** Dataset content **

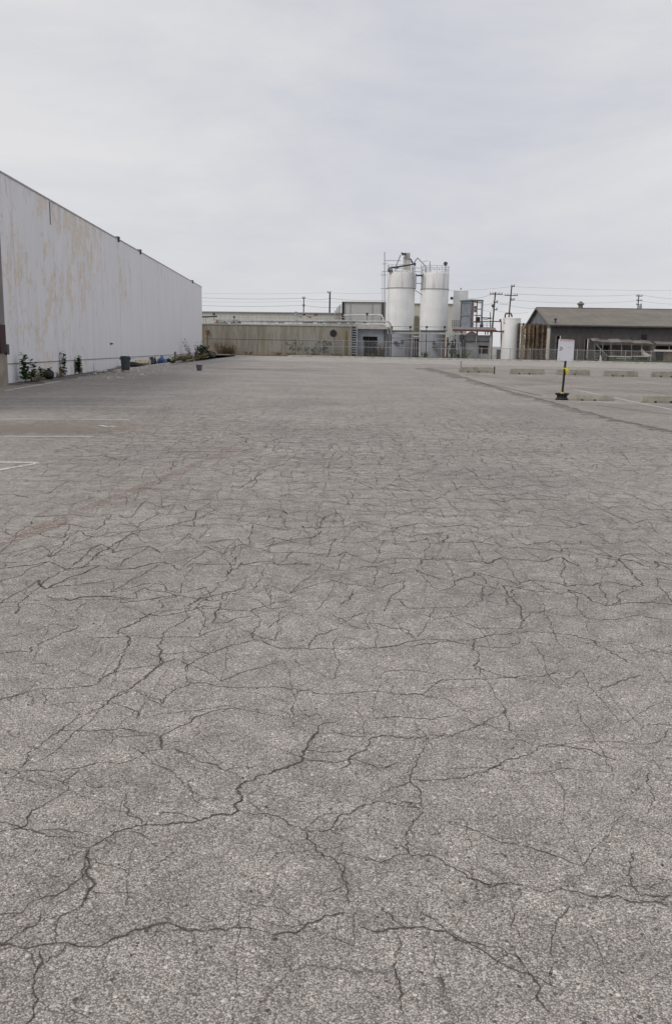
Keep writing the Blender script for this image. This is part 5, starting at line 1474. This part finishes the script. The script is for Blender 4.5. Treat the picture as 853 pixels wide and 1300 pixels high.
# utility poles and wires ------------------------------------------------------------------
def pole(px, py, Y, arms, label, r=.15, trf=None, pyb=None, lean=0):
    top = S(px, py, Y); base = Vector((top.x + lean, Y, 0))
    t = thing('utility_pole', base, label, 'utility pole', 'utility poles behind the plant')
    mb = MB(); mb.tube(base, top, r, 10, r * .7); mb.build('shaft', M['pole'], t)
    ends = []
    for ay, w, dx in arms:
        c = S(px + dx, ay, Y); c.y = Y - .2; hw = w * Y / F / 2
        mb = MB(); mb.bar(c - Vector((hw, 0, 0)), c + Vector((hw, 0, 0)), .11, .13)
        ao = mb.build('crossarm', M['pole'], t)
        for k in (-.95, -.55, .55, .95):
            q = c + Vector((hw * k, 0, .07)); m = MB(); m.lathe(q, [(.03, 0), (.06, .06), (.09, .1), (.05, .16), (.07, .2), (.02, .26)], 8); m.build('insulator', M['concrete'], ao)
        ends.append(c)
    if trf:
        c = S(px + trf[0], trf[1], Y); c.y = Y - .5; mb = MB(); mb.lathe(c, [(.28, -.5), (.32, -.45), (.32, .35), (.2, .45), (.05, .5)], 14); mb.build('transformer', M['steel'], t)
    return top, ends
T1, E1 = pole(628.8, 370.6, 140, [(373.2, 15.5, .6), (383.5, 5, 0), (393, 5, -.5)], 'utility pole with wide top crossarm rising behind the steel tower', lean=-.35)
T2, E2 = pole(649.6, 361.8, 150, [(374.8, 16, -1), (363.4, 4, 1.2), (380.6, 4, 1)], 'taller utility pole rising from behind the squat tank', lean=-.45)
T3, E3 = pole(811, 373.5, 190, [(375.6, 8, 0), (381.4, 7, 0), (386.6, 7, -.3)], 'utility pole with three crossarms and transformer above the dark warehouse roof', trf=(.8, 390.2))
T4, E4 = pole(385.6, 377.6, 170, [(378.5, 3, 0), (388.2, 2.6, 0)], 'short utility pole behind the long low building', r=.13)
T5, E5 = pole(418.8, 370.8, 170, [(371.3, 4, -1)], 'bare utility pole left of the tall pale building', r=.2)
def wires(pts, label, r=.02, sag=.5, group='overhead wires'):
    """one wire through a list of world points, sagging between them"""
    mb = MB()
    for a, b in zip(pts[:-1], pts[1:]):
        a = Vector(a); b = Vector(b); n = 14; prev = None
        for i in range(n + 1):
            f = i / n; p = a.lerp(b, f) - Vector((0, 0, sag * 4 * f * (1 - f)))
            if prev: mb.tube(prev, p, r, 5, cap=False)
            prev = p
    return tag(mb.build('overhead_wire', M['wire']), label, 'wire', group)
wires([S(235, 376.6, 170), S(385.6, 378.2, 170), S(418.8, 378.4, 170), S(500, 380.5, 170)], 'upper of the clear pair of wires left of the silos', .025, .25)
wires([S(235, 386.6, 170), S(385.6, 387.2, 170), S(440, 389.4, 170)], 'lower of the clear pair of wires left of the silos', .025, .25)
wires([S(235, 371.4, 172), S(418.8, 371.2, 172), S(500, 370.6, 172)], 'faint topmost wire left of the silos', .013, .2)
wires([S(235, 381.8, 172), S(385.6, 382, 172), S(500, 383, 172)], 'faint wire between the clear pair left of the silos', .013, .2)
wires([S(545, 367.4, 150), T2 + Vector((0, 0, -.2)), S(900, 368.0, 190)], 'highest wire crossing the sky right of the silos', .014, .3)
wires([S(590, 378.5, 140), E1[0] + Vector((0, 0, .3)), E2[0] + Vector((0, 0, .3)), E3[0] + Vector((0, 0, .3)), S(900, 380.6, 190)], 'wire between the crossarms of the right hand poles', .02, .35)
wires([S(590, 382.0, 140), E1[1], E2[2], E3[1], S(900, 384, 190)], 'second wire below the right hand pole crossarms', .017, .5)
wires([E1[1] + Vector((.6, 0, 0)), S(682, 391.2, 118)], 'slanting service wire down to the warehouse gable', .018, .25)
wires([S(610, 391.5, 140), E1[2], S(670, 396.2, 130)], 'low wire from the wide crossarm pole to the right', .014, .3)
flood(625.6, 388.2, 24, 392, 'small lamp on a bracket beside the wide crossarm pole', .2)
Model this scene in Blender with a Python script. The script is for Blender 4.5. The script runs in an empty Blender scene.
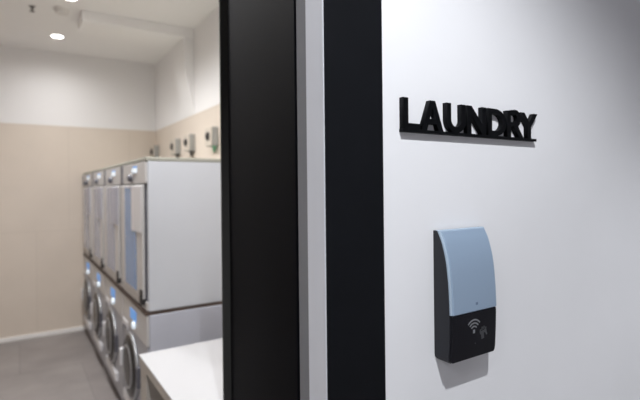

** To be done **
Gather every line containing the word "Blender" and copy it.

** Answer **
Keep writing the Blender script for this image. This is part 5, starting at line 1474. This part finishes the script. The script is for Blender 4.5. Treat the picture as 853 pixels wide and 1300 pixels high.
Model this scene in Blender with a Python script. The script is for Blender 4.5. The script runs in an empty Blender scene.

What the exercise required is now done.